TASK REQUIREMENTS:
Pull out the lines running from the one with "Write the bpy" to the one with "COL = sc.collection", inclusive, word for word. Drop any picture.

INFORMATION SUPPLIED:
[start]

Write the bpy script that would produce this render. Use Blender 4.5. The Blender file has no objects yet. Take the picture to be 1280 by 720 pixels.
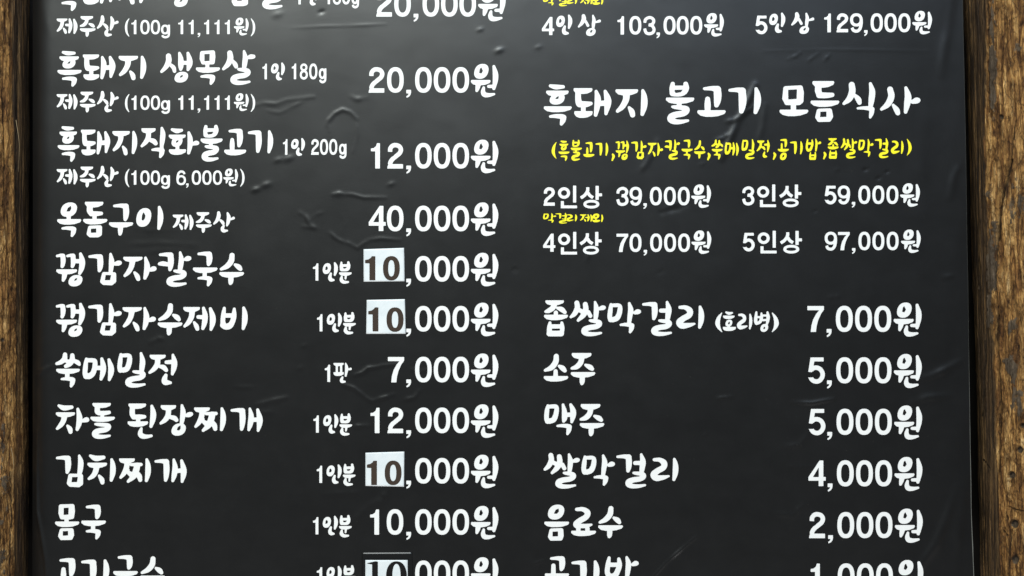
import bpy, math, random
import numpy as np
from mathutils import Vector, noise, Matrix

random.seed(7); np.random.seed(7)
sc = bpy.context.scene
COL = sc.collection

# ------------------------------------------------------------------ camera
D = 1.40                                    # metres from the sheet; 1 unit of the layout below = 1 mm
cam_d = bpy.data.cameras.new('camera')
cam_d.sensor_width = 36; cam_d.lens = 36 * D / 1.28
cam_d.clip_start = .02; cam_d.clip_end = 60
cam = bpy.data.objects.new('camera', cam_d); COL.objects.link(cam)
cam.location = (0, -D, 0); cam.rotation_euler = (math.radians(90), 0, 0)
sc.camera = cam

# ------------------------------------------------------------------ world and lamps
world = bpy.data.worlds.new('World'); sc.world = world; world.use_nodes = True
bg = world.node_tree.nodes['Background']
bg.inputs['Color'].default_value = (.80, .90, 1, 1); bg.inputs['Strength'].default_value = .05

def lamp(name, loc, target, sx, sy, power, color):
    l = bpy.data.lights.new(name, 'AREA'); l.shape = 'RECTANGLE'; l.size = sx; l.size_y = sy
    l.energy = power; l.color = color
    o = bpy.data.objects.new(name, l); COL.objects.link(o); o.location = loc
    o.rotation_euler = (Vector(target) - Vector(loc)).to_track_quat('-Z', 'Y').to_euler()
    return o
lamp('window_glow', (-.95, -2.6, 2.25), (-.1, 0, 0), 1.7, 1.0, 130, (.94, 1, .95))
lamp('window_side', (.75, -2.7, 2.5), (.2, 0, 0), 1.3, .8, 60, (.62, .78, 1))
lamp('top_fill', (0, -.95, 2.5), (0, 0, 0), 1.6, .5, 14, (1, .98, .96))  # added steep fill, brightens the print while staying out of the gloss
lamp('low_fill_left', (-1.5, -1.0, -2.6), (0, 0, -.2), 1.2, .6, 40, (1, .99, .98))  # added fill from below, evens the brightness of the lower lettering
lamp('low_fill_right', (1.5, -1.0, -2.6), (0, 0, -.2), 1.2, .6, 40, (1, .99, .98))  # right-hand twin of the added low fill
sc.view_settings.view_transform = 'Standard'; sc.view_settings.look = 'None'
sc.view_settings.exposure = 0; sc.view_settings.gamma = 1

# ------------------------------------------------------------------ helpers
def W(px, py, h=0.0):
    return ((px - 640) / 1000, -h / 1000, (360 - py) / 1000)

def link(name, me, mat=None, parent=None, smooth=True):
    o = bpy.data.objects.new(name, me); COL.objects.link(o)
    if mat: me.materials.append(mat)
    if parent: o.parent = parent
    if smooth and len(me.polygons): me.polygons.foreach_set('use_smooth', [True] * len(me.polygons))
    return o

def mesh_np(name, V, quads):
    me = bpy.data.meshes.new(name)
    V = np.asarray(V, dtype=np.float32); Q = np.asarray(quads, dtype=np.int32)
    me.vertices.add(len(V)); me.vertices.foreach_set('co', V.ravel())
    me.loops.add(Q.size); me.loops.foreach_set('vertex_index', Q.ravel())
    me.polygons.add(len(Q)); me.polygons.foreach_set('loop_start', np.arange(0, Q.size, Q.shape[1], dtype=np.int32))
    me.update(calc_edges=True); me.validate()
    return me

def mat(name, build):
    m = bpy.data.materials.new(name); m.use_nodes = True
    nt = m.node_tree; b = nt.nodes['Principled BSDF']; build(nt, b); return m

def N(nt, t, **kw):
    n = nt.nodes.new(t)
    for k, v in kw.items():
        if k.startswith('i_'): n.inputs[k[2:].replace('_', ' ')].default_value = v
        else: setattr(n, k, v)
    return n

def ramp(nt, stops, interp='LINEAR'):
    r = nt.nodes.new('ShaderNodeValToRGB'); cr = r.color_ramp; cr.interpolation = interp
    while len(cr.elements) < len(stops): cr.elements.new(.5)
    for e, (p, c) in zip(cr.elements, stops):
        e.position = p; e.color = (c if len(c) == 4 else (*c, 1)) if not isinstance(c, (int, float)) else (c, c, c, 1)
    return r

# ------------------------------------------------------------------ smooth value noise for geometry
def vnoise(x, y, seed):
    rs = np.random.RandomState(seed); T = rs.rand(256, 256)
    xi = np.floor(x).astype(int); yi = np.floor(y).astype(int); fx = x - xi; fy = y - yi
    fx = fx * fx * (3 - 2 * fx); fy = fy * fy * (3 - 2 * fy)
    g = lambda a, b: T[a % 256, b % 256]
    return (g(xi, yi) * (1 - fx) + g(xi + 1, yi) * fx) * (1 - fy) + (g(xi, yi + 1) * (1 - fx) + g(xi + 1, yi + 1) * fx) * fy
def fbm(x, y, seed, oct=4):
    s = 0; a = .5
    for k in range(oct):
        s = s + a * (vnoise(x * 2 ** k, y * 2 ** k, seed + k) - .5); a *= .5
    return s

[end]
[start]

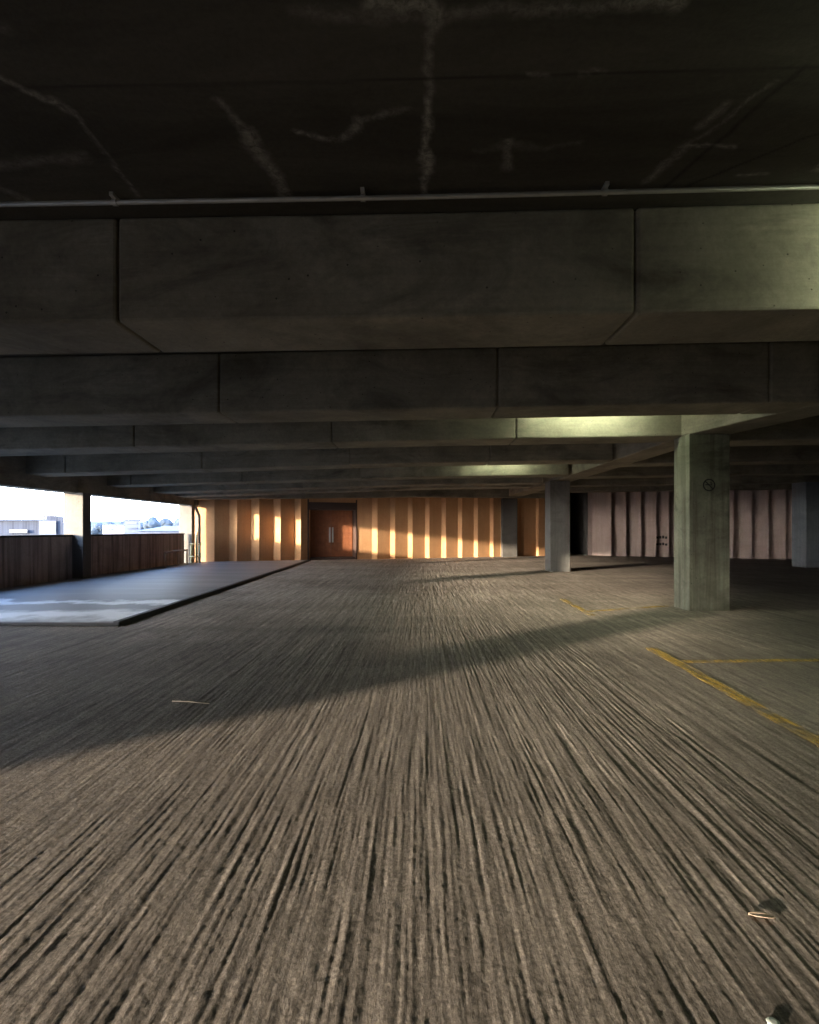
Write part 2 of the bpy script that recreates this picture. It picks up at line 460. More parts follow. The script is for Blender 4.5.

[end]

REPLY TO THE TASK:
Write the bpy script that would produce this render. Use Blender 4.5. The Blender file has no objects yet. Take the picture to be 1280 by 720 pixels.
import bpy, math, random
import numpy as np
from mathutils import Vector, noise, Matrix

random.seed(7); np.random.seed(7)
sc = bpy.context.scene
COL = sc.collection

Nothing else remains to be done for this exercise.